Miércoles de la III Semana Ordinaria

2 Sam 7, 4-17

Hemos escuchado uno de los textos más importantes de la Biblia: el oráculo de Natán.

El reino de David se había consolidado.  Había unidad política y paz.  David se había construido un palacio, y se proponía construir un templo para el arca.  Pero la respuesta de Dios ante la proposición de David fue negativa.  Dios había compartido con su pueblo la vida nómada y había habitado siempre en una tienda.  No le correspondía a David el construirle una casa estable, sino que sería Dios el que le daría a David una «casa», es decir, una descendencia más estable que una casa de piedra.  En esta promesa se fundará la esperanza mesiánica de Israel.

Del linaje de David, descenderá el Mesías esperado: Cristo.

Mc 4, 1-20

Hoy hemos iniciado una serie de cinco parábolas de Jesús.
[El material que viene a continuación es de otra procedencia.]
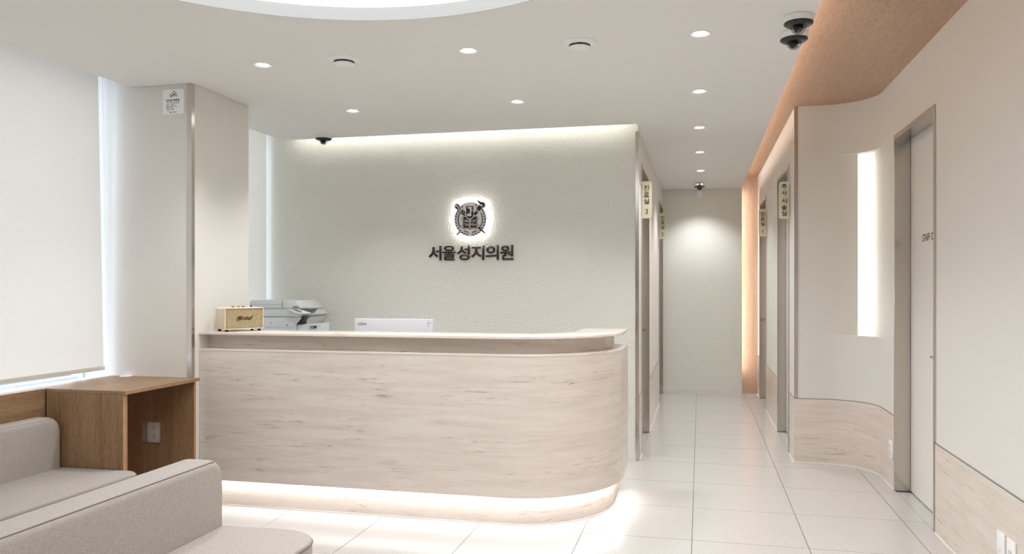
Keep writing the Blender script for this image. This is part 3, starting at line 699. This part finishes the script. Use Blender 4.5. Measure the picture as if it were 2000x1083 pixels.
# ------------------------------------------------------------------ ceiling fittings
def downlight(loc, label):
    o = empty('downlight', loc); tag(o, label, 'downlight', 'recessed ceiling downlights')
    q = nb(); lathe(q, [(.031, .0), (.033, -.002), (.047, -.005), (.049, -.003), (.049, 0)], 40); obj('trim_ring', q, 'wplastic', o)
    q = nb(); lathe(q, [(0, -.0012), (.031, -.0012)], 32); obj('lamp_lens', q, 'lens', o)
    ld = bpy.data.lights.new('beam', 'SPOT'); ld.energy = SPOT; ld.color = (.965, .985, 1); ld.spot_size = math.radians(112); ld.spot_blend = .75; ld.shadow_soft_size = .03
    l = bpy.data.objects.new('beam', ld); COL.objects.link(l); l.parent = o; l.location = (0, 0, -.012)
    return o
DL = [(-2.360, -.345, 'bright downlight at the left of the front ceiling row'), (-1.153, -.345, 'bright downlight in the middle of the front row, between the round vents'), (.045, -.352, 'bright downlight at the right of the front row, left of the paired cameras'),
      (-2.362, .768, 'downlight at the left of the second ceiling row, above the speaker end'), (-1.161, .762, 'downlight in the middle of the second row, above the crest'), (.040, .752, 'downlight at the corridor mouth, second from the front in the line leading down it'),
      (.041, 5.140, 'downlight just in front of the corridor end wall, half hidden by the hanging camera'),
      (.039, 1.860, 'third downlight in the line leading down the corridor'), (.042, 2.950, 'fourth downlight in the line leading down the corridor'), (.047, 4.085, 'farthest downlight in the corridor, nearest the end wall camera')]
d0 = None
for x, y, lb in DL:
    if d0 is None: d0 = downlight((x, y, H), lb)
    else: dup(d0, (x, y, H), label=lb)
for x, y, lb in ((.045, -1.46, 'unseen downlight added for light in the near ceiling, first behind the front row'), (.045, -2.57, 'unseen downlight added for light in the near ceiling, second behind the front row'), (.045, -3.68, 'unseen downlight added for light almost above the viewpoint')):  # unseen downlights, added to light the near part of the room
    dup(d0, (x, y, H), label=lb)
cl = empty('round_ceiling_light', (DC[0], DC[1], H+.062)); tag(cl, 'large round luminous ceiling panel set in a white recess', 'ceiling light')
q = nb(); lathe(q, [(0, 0), (DR+.029, 0)], 96); obj('diffuser', q, 'disc', cl)
q = nb(); lathe(q, [(0, .004), (DR+.05, .004), (DR+.05, .02), (0, .02)], 96); obj('housing', q, 'white', cl)
def vent(loc, label):
    o = empty('air_vent', loc); tag(o, label, 'air vent', 'round white ceiling air vents')
    q = nb(); lathe(q, [(.054, .0), (.056, -.014), (.070, -.012), (.084, -.006), (.087, -.003), (.087, 0)], 44); obj('flange', q, 'wplastic', o)
    q = nb(); lathe(q, [(.056, -.001), (.030, -.0015), (0, -.0015)], 40); obj('throat', q, 'black', o)
    q = nb(); lathe(q, [(0, -.0200), (.012, -.0200), (.012, -.0016)], 16); obj('stem', q, 'grey', o)
    q = nb(); lathe(q, [(0, -.0200), (.048, -.0200), (.055, -.023), (.053, -.029), (.03, -.033), (0, -.034)], 44); obj('cap', q, 'wplastic', o)
    return o
v1 = vent((-1.868, -.335, H), 'round white air vent at the left, between the left and middle downlights')
dup(v1, (-.560, -.335, H), label='round white air vent at the right, between the middle and right downlights')
def dome(loc, label, rz=0, turn=(-.55, 0, 0), sc=1.0):
    o = empty('dome_camera', loc, rz); tag(o, label, 'security camera', 'ceiling dome security cameras')
    q = nb(); lathe(q, [(.062, 0), (.066, -.004), (.066, -.030), (.063, -.032), (0, -.032)], 44); obj('base', q, 'wplastic', o)
    q = nb(); lathe(q, [(.0655, -.0325), (.0655, -.036), (.058, -.042), (.042, -.047), (.034, -.0475), (0, -.0475)], 44); bs = obj('skirt', q, 'black', o)
    q = nb(); R_ = .034; lathe(q, [(R_*math.cos(a*PI/20), -.048-R_*math.sin(a*PI/20)) for a in range(11)], 32); obj('clear_dome', q, 'glass', o)
    q = nb(); bmesh.ops.create_uvsphere(q, u_segments=24, v_segments=14, radius=.024, matrix=Matrix.Translation((0, .003, -.052))); e = obj('camera_ball', q, 'black', o)
    q = nb(); lathe(q, [(.010, 0), (.010, .003), (.006, .003), (.004, .001), (0, .0005)], 20, Matrix.Translation((0, -.012, -.068)) @ Matrix.Rotation(PI*.80, 4, 'X')); obj('lens', q, 'grey', e)
    q = nb(); box(q, .0665-.01, .0672, -.008, .008, -.022, -.010, bev=.001); obj('maker_badge', q, 'black', o)
    return o
c1 = dome((.487, -.492, H), 'nearer black and white dome camera of the pair by the timber band', .4)
dup(c1, (.494, -.262, H), .9, 'farther black and white dome camera of the pair, behind the near one')
dup(c1, (-2.985, 1.50, H), 2.2, 'dome camera at the left end of the ceiling edge over the reception wall')
pc = dome((.038, 5.05, H), 'black dome camera hanging on a short stem at the corridor end', .0)
for ch in list(pc.children):
    if ch.name.startswith('base') or ch.name.startswith('maker_badge'): bpy.data.objects.remove(ch)
    else: ch.location.z = -.010
q = nb(); lathe(q, [(0, 0), (.036, 0), (.036, -.004), (.014, -.006), (.014, -.043), (.05, -.043), (0, -.043)], 24); obj('ceiling_stem', q, 'wplastic', pc)
ms = empty('motion_sensor', (.037, 5.566, H)); tag(ms, 'small white motion sensor high on the corridor end wall', 'sensor')
q = nb(); box(q, -.022, .022, .012, .0238, -.105, -.045); obj('bracket', q, 'wplastic', ms)
q = nb(); box(q, -.033, .033, -.022, .014, -.118, -.035, bev=.008, seg=3); bd = obj('body', q, 'wplastic', ms)
q = nb(); box(q, -.024, .024, -.027, -.0215, -.102, -.072, bev=.002); obj('sensor_window', q, 'plate', bd)

# ------------------------------------------------------------------ wall sockets
def socket(loc, n, label, rz=0, plate=(.072, .122), blank=False):
    """faces local -Y"""
    o = empty('wall_socket', loc, rz); tag(o, label, 'socket')
    w_, h_ = plate
    q = nb(); box(q, -w_/2, w_/2, -.009, -.0005, -h_/2, h_/2, bev=.002); pl = obj('face_plate', q, 'wplastic', o)
    if blank:
        q = nb(); lathe(q, [(0, 0), (.0028, 0), (.0028, .0012), (0, .0012)], 12, Matrix.Translation((0, -.009, -.02)) @ Matrix.Rotation(PI/2, 4, 'X')); obj('jack', q, 'grey', o)
    for i in range(n):
        zc = (i-(n-1)/2)*.046
        T = Matrix.Translation((0, -.009, zc)) @ Matrix.Rotation(PI/2, 4, 'X')
        q = nb(); lathe(q, [(.0205, -.0001), (.0205, .0015), (.0185, .0015), (.0175, -.0002)], 28, T); lathe(q, [(0, .0002), (.0176, .0002)], 28, T); oo = obj('outlet', q, 'desk', o)
        q = nb()
        for sx_ in (-.0095, .0095): lathe(q, [(0, 0), (.0026, 0), (.0026, .0009), (0, .0009)], 12, T @ Matrix.Translation((sx_*.7, sx_*.7, 0)))
        obj('pin_hole', q, 'black', oo)
    return o
# on the walls facing -X (local -Y turned to world -X)
socket((XW-.0072, 1.352, .262), 2, 'white double wall socket low on the curved wall by the steel door frame', -PI/2, (.085, .122))
socket((XW-.0072, -.540, .250), 0, 'blank white cover plate at the lower right, left of the round socket', -PI/2, (.078, .122), blank=True)
socket((XW-.0072, -.648, .250), 1, 'white single round socket at the lower right beside the blank plate', -PI/2, (.085, .122))

# ------------------------------------------------------------------ oak side cabinet, window bench panel, sofas, blinds
sc_ = empty('side_cabinet', (-3.2, -.39, 0)); tag(sc_, 'brown oak side cabinet open on its right side, in front of the column', 'cabinet')
ox, oy = -3.2, -.39
def cb(name, mat, x0, x1, y0, y1, z0, z1, parent=sc_, bev=0, o_=(ox, oy)):
    q = nb(); box(q, x0-o_[0], x1-o_[0], y0-o_[1], y1-o_[1], z0, z1, bev=bev, seg=1); return obj(name, q, mat, parent)
cb('cabinet_top', 'woodh', -3.574, -2.950, -.6735, -.0925, .793, .812, bev=.001)
cb('top_edge', 'woodh', -3.455, -2.950, -.6925, -.674, .793, .812, bev=.0006)
cb('front_panel', 'wood', -3.455, -2.9672, -.6935, -.6600, 0, .7925)
cb('edge_strip', 'woodedge', -2.9668, -2.9655, -.6935, -.6735, 0, .7925)
cb('inner_panel', 'wood', -3.455, -3.437, -.6595, -.126, 0, .7925)
RC = (-3.335, -3.200, .400, .538)
q = nb()
for a in ((-3.4365, RC[0], -.1255, -.1075, 0, .7925), (RC[1], -2.967, -.1255, -.1075, 0, .7925), (RC[0], RC[1], -.1255, -.1075, 0, RC[2]), (RC[0], RC[1], -.1255, -.1075, RC[3], .7925)):
    box(q, a[0]-ox, a[1]-ox, a[2]-oy, a[3]-oy, a[4], a[5])
obj('side_panel', q, 'wood', sc_)
cb('edge_strip', 'woodedge', -2.9668, -2.9655, -.1255, -.1075, 0, .7925)
cb('shelf_floor', 'wood', -3.4365, -2.968, -.6595, -.126, .04, .058)
socket((-3.262, -.0975, .468), 2, 'white double socket in the recess inside the open oak cabinet', 0, (.098, .128))
gm = empty('cable_grommet', (-3.455, -.118, .812)); tag(gm, 'white round cable cover on the oak cabinet top', 'cable cover')
q = nb(); lathe(q, [(.036, 0), (.036, .002), (.033, .004), (0, .004)], 36); obj('cap', q, 'wplastic', gm)
q = nb(); box(q, -.010, .010, -.034, -.018, .004, .0046); obj('cable_notch', q, 'plate', gm)
bp_ = empty('oak_wainscot', (-3.5, -2.0, 0)); tag(bp_, 'long oak panel and ledge behind the window sofa', 'panel')
cb('panel', 'woodh', -3.479, -3.461, -3.9, -.694, 0, .7925, bp_, o_=(-3.5, -2.0))
cb('ledge', 'woodh', -3.574, -3.4615, -3.9, -.675, .793, .812, bp_, o_=(-3.5, -2.0))

def sofa(name, ox_, yend, length, label, seatx, backx, zt=.672, zs=.392, rs=.12):
    """back at low X facing +X; right end at yend, running to yend-length"""
    o = empty(name, (ox_, yend-length/2, 0)); tag(o, label, 'sofa')
    h2 = length/2
    # backrest: YZ outline with rounded top corner, extruded in X
    b0, b1 = backx[0]-ox_, backx[1]-ox_
    R_ = .085; pts = [(-h2, .10), (h2, .10)]+[(h2-R_+R_*math.cos(a*PI/16), zt-R_+R_*math.sin(a*PI/16)) for a in range(9)]+[(-h2+R_+R_*math.cos(a*PI/16), zt-R_+R_*math.sin(a*PI/16)) for a in range(8, 17)]
    q = nb(); prism(q, pts, 0, b1-b0, Matrix.Translation((b0, 0, 0)) @ Matrix(((0, 0, 1), (1, 0, 0), (0, 1, 0))).to_4x4())
    es = [e for e in q.edges if abs(e.verts[0].co.x-e.verts[1].co.x) < 1e-5]
    bmesh.ops.bevel(q, geom=es, offset=.034, segments=5, profile=.5, affect='EDGES')
    bk = obj('backrest', q, 'fabric', o)
    q = nb(); ins = .006
    path = [(b1-.0150, -h2+.02, zt-.0015)]+[(b1-.0150, p[0], p[1]-.0015) for p in reversed(pts[2:11])][0:0]
    top = [(b1-.0105, y, zt-.0095) for y in (-h2+R_, h2-R_*.75)]
    tube(q, top, .0022, 6); obj('seam', q, 'seam' if rs > .1 else 'fabric', bk)
    # seat: plan with rounded front corners
    s0, s1 = b1+.0015, seatx-ox_
    P = [(s0, -h2+.012), (s1-rs, -h2+.012)]+[(s1-rs+rs*math.sin(a*PI/16), -h2+.012+rs-rs*math.cos(a*PI/16)) for a in range(1, 9)]+[(s1-rs+rs*math.cos(a*PI/16), h2-.004-rs+rs*math.sin(a*PI/16)) for a in range(9)]+[(s0, h2-.004)]
    q = nb(); prism(q, P, .15, zs)
    es = [e for e in q.edges if abs(e.verts[0].co.z-e.verts[1].co.z) < 1e-5 and e.verts[0].co.z > .3 and not (abs(e.verts[0].co.x-s0) < 1e-4 and abs(e.verts[1].co.x-s0) < 1e-4)]
    bmesh.ops.bevel(q, geom=es, offset=.012, segments=3, profile=.5, affect='EDGES')
    st = obj('seat', q, 'fabric', o)
    q = nb(); tube(q, [(p[0], p[1], zs-.0125) for p in P[1:-1]], .0034, 6); obj('piping', q, 'seam', st)
    q = nb(); box(q, b0+.03, s1-.06, -h2+.05, h2-.05, 0, .15); obj('base', q, 'black', o)
    q = nb(); box(q, b0+.004, b1-.004, -h2+.02, h2-.02, .02, .0995); obj('back_foot', q, 'black', o)
    return o
sofa('window_sofa', -3.1, -.698, 2.2, 'grey beige fabric sofa against the oak panel beside the window', -2.845, (-3.458, -3.342), rs=.06)
sofa('bench_sofa', -1.75, -1.378, 1.9, 'nearest grey beige fabric sofa turned to the counter, its back cropped at left', -1.412, (-2.020, -1.868), rs=.15)

def blind(x, y0, y1, ztop, zbot, lean, label, chain=True):
    o = empty('roller_blind', (x, y1, 0)); tag(o, label, 'blind', 'roller blinds on the windows')
    q = nb(); L_ = y1-y0
    vs_ = box(q, -.0006, .0006, -L_, 0, zbot, ztop)
    for v in vs_:
        if v.co.z > (zbot+ztop)/2: v.co.y -= lean
    obj('blind_cloth', q, 'blind', o)
    q = nb(); box(q, -.006, .008, -L_-.004, .006, zbot-.024, zbot+.002, bev=.004); obj('bottom_rail', q, 'rail', o)
    q = nb(); tube(q, [(-.01, -L_-.01-lean, ztop+.02), (-.01, .01-lean, ztop+.02)], .025, 16); obj('roller', q, 'alu', o)
    if chain:
        q = nb(); z = zbot+.13
        while z < ztop:
            bmesh.ops.create_icosphere(q, subdivisions=1, radius=.0022, matrix=Matrix.Translation((.012, .022-lean*(z-zbot)/(ztop-zbot), z))); z += .0085
        c = obj('bead_chain', q, 'wplastic', o); c['kind'] = 'stuff'
    return o
blind(-3.60, -1.93, -.137, 2.84, .874, .048, 'long cream roller blind on the left window beside the column')
blind(-3.60, -3.90, -2.00, 2.84, .874, .0, 'unseen cream roller blind added to hold back daylight behind the viewpoint', False)  # this and the next two are unseen, added to keep window light down
blind(-3.60, -5.85, -3.95, 2.84, .874, .0, 'unseen cream roller blind added to hold back daylight, second behind the viewpoint', False)
blind(-3.60, -7.50, -5.90, 2.84, .874, .0, 'unseen cream roller blind added to hold back daylight at the rearmost window', False)
blind(-3.66, .53, 1.738, 2.84, .874, .0, 'narrow cream roller blind between the column and the reception wall', False)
La parábola del sembrador, que tal vez habría que llamar mejor la de las distintas clases de tierra, nos enfrenta a un cuestionamiento: ¿qué clase de tierra soy yo?

Oímos la explicación de Jesús: «El sembrador siembra la Palabra».   La Palabra de Dios es de por sí eficaz, pero la Palabra, como la semilla, para que germine y dé fruto, debe ser recibida.

Los distintos terrenos, la tierra dura, impenetrable, la pedregosa, la llena de maleza, y por fin la tierra buena, y aun ésta con diversas cualidades, normalmente no pueden cambiar, pero las actitudes de recepción que ellas representan sí lo pueden hacer.

¿Abrimos nuestro corazón a la Palabra?  ¿Nos dejamos invadir por  valores, preocupaciones, deseos, que no son conforme a la Palabra?  ¿Estamos dispuestos a que la Palabra produzca en nosotros cada vez más y mejores frutos?